[BEGIN Recorded information]

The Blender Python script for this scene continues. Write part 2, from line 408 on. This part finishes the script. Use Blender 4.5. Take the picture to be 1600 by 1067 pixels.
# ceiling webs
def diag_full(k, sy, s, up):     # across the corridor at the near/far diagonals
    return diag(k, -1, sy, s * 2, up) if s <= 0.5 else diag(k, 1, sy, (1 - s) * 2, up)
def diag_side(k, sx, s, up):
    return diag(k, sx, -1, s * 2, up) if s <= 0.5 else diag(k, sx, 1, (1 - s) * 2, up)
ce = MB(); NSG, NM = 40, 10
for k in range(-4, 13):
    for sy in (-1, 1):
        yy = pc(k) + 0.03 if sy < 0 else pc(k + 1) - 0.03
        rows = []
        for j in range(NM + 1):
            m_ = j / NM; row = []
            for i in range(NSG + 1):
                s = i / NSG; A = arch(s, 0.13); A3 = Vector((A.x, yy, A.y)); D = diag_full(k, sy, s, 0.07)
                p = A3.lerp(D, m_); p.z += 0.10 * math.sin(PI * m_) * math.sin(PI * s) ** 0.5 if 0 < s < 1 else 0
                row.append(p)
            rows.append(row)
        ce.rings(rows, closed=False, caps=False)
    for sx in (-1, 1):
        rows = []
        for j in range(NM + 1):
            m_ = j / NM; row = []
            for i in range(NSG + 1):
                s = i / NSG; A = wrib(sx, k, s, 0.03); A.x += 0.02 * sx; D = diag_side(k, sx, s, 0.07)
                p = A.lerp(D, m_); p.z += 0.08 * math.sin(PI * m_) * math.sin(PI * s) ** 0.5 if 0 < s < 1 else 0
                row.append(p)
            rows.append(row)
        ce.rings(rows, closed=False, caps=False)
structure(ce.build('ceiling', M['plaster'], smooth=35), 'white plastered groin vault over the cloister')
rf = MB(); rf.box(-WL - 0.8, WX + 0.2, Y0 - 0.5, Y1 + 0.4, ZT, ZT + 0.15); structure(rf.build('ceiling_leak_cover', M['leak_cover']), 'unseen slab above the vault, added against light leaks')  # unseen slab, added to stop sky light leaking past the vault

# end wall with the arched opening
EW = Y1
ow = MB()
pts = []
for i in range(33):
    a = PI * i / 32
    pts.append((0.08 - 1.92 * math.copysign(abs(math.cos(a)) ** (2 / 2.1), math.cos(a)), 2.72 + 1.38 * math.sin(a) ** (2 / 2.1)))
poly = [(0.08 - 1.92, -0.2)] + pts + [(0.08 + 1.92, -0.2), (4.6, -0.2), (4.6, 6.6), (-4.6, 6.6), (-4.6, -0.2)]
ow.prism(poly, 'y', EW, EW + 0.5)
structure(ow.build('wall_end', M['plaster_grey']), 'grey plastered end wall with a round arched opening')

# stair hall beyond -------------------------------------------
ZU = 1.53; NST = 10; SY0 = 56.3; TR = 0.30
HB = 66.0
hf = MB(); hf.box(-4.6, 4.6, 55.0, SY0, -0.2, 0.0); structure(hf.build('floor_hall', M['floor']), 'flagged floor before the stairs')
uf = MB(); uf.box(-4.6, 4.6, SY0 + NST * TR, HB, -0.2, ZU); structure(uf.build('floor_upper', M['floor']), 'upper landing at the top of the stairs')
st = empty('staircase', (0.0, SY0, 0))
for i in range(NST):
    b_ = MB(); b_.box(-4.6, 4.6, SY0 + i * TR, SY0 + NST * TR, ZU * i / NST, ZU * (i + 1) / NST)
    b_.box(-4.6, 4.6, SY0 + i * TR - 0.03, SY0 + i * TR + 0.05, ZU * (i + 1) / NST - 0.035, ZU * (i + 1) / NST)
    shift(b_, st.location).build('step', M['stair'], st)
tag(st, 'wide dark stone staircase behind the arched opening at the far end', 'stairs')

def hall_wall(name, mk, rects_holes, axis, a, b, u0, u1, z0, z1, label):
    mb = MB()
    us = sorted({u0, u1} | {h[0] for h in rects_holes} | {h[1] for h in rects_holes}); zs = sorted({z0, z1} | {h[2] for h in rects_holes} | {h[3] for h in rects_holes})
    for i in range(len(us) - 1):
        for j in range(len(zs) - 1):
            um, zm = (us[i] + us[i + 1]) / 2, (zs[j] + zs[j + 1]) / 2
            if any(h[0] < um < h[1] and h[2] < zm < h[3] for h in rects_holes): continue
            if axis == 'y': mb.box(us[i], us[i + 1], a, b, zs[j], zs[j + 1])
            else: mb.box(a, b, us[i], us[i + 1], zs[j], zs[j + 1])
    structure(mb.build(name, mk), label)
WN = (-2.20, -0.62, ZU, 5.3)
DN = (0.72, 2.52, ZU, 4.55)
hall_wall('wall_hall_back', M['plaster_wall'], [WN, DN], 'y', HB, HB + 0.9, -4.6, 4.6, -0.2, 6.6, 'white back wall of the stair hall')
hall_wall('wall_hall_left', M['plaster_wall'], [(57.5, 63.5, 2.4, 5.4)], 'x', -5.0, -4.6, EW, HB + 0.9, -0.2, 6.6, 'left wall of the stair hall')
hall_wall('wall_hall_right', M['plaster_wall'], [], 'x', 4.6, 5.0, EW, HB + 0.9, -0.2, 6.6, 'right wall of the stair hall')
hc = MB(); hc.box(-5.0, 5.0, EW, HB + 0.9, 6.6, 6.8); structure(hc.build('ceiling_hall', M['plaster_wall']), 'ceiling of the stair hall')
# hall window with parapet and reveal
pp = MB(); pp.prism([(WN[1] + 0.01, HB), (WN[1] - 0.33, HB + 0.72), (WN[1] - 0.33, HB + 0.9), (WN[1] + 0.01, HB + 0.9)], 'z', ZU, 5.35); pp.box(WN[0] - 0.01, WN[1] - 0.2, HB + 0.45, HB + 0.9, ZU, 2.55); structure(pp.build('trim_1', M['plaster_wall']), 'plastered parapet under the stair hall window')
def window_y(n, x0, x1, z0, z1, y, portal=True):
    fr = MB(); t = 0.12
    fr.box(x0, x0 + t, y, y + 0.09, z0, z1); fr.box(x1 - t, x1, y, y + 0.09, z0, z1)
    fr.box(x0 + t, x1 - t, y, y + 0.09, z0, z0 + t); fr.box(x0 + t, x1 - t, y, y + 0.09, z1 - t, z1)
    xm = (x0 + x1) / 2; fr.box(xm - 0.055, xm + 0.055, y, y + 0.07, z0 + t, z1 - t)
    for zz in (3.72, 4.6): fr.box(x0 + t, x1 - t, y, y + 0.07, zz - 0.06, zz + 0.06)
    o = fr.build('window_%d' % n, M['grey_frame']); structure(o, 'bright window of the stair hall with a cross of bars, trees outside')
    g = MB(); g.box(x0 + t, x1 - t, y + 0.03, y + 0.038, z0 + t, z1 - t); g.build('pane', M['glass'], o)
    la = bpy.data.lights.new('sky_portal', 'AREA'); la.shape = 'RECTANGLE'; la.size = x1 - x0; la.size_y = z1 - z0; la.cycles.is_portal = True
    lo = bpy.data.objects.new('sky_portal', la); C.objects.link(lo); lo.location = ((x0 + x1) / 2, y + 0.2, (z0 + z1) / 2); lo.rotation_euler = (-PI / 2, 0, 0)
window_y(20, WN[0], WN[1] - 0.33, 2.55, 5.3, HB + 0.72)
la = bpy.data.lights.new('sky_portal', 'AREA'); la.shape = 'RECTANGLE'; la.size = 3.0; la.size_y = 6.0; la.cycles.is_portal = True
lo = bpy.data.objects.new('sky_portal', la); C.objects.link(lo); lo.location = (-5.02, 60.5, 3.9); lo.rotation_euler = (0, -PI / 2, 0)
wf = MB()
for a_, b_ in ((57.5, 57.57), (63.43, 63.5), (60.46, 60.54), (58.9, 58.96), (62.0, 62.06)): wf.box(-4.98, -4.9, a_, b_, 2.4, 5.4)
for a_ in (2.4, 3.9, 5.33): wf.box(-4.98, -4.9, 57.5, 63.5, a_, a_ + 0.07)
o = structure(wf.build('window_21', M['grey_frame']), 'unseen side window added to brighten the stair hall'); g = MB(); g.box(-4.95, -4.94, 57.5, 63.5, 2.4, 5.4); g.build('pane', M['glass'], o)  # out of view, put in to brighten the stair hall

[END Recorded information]

Short exercise ▸ Verbatim output is expected for the lines from the start of the data to the line in which "rf = MB(); rf.box(-WL" appears, both included.

Answer to the exercise ▸
The Blender Python script for this scene continues. Write part 2, from line 408 on. This part finishes the script. Use Blender 4.5. Take the picture to be 1600 by 1067 pixels.
# ceiling webs
def diag_full(k, sy, s, up):     # across the corridor at the near/far diagonals
    return diag(k, -1, sy, s * 2, up) if s <= 0.5 else diag(k, 1, sy, (1 - s) * 2, up)
def diag_side(k, sx, s, up):
    return diag(k, sx, -1, s * 2, up) if s <= 0.5 else diag(k, sx, 1, (1 - s) * 2, up)
ce = MB(); NSG, NM = 40, 10
for k in range(-4, 13):
    for sy in (-1, 1):
        yy = pc(k) + 0.03 if sy < 0 else pc(k + 1) - 0.03
        rows = []
        for j in range(NM + 1):
            m_ = j / NM; row = []
            for i in range(NSG + 1):
                s = i / NSG; A = arch(s, 0.13); A3 = Vector((A.x, yy, A.y)); D = diag_full(k, sy, s, 0.07)
                p = A3.lerp(D, m_); p.z += 0.10 * math.sin(PI * m_) * math.sin(PI * s) ** 0.5 if 0 < s < 1 else 0
                row.append(p)
            rows.append(row)
        ce.rings(rows, closed=False, caps=False)
    for sx in (-1, 1):
        rows = []
        for j in range(NM + 1):
            m_ = j / NM; row = []
            for i in range(NSG + 1):
                s = i / NSG; A = wrib(sx, k, s, 0.03); A.x += 0.02 * sx; D = diag_side(k, sx, s, 0.07)
                p = A.lerp(D, m_); p.z += 0.08 * math.sin(PI * m_) * math.sin(PI * s) ** 0.5 if 0 < s < 1 else 0
                row.append(p)
            rows.append(row)
        ce.rings(rows, closed=False, caps=False)
structure(ce.build('ceiling', M['plaster'], smooth=35), 'white plastered groin vault over the cloister')
rf = MB(); rf.box(-WL - 0.8, WX + 0.2, Y0 - 0.5, Y1 + 0.4, ZT, ZT + 0.15); structure(rf.build('ceiling_leak_cover', M['leak_cover']), 'unseen slab above the vault, added against light leaks')  # unseen slab, added to stop sky light leaking past the vault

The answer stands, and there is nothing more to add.